Tuesday, December 21, 2010

Harry, Revised

I didn't have high hopes for my latest gym book--Harry, Revised by Mark Sarvas--but it turned out to be better than I thought. The book opens with Harry sitting in a diner, waiting to work up the nerve to ask out the waitress. We know he is late for something, and it sounds like a job interview, but in the very last sentence of the chapter it is revealed that he is going to his wife's funeral.

The book is loosely influenced by The Count of Monte Cristo--Harry even orders a monte cristo sandwich in the first scene--with Harry trying to be a modern-day Dantes and helping an older waitress in the same diner. Of course, he only does so to impress the first waitress and get her to go out with him. He wants to help, but he ends up making life worse for the waitress more often than not, by acting before he really thinks through his plan. Interspersed throughout are flashbacks to his life with Anna, his wife, and we see that, along with impressing the cute waitress, Harry is also trying to atone for past mistakes. I haven't read The Count of Monte Cristo, so I can't really tell how much this book is influenced by Dumas's classic or how effective it is, but it is a worthwhile read in any case.

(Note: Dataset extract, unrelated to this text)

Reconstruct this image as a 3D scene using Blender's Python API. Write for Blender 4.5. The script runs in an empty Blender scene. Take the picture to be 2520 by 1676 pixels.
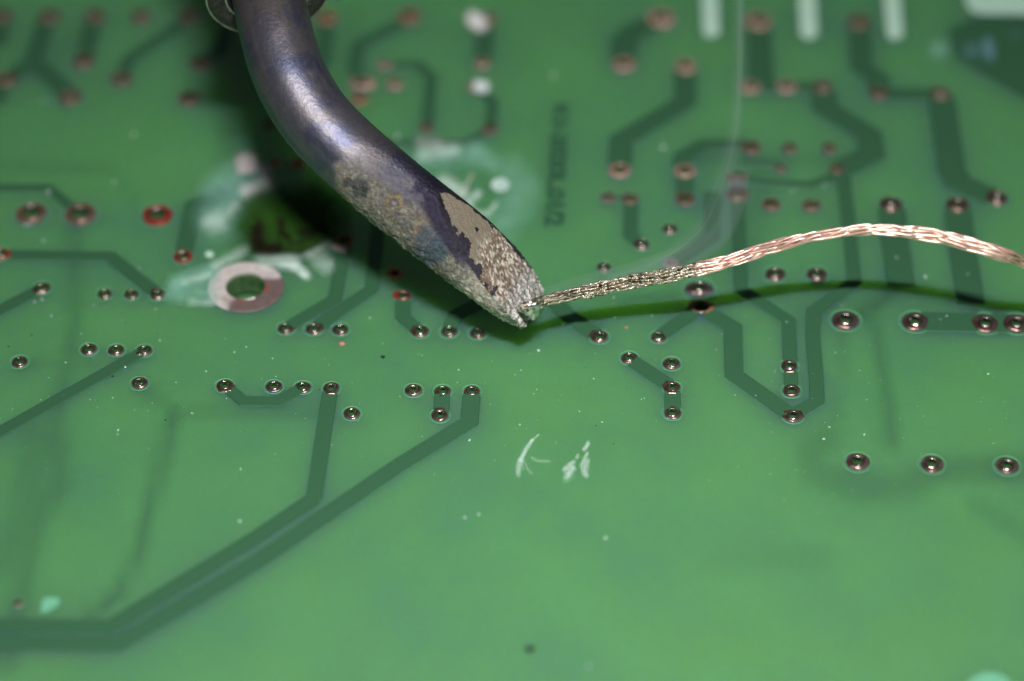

The only real fault I have with the book is that it is set in Los Angeles, a city I know well, but it feels more like New York. Maybe it is the diner that threw me off--while there's a diner on every corner in New York, they are few and far between in LA. Or perhaps because Anna came from and old money family in Connecticut. Something just felt very East Coasty. But a minor hang up for a pretty good book.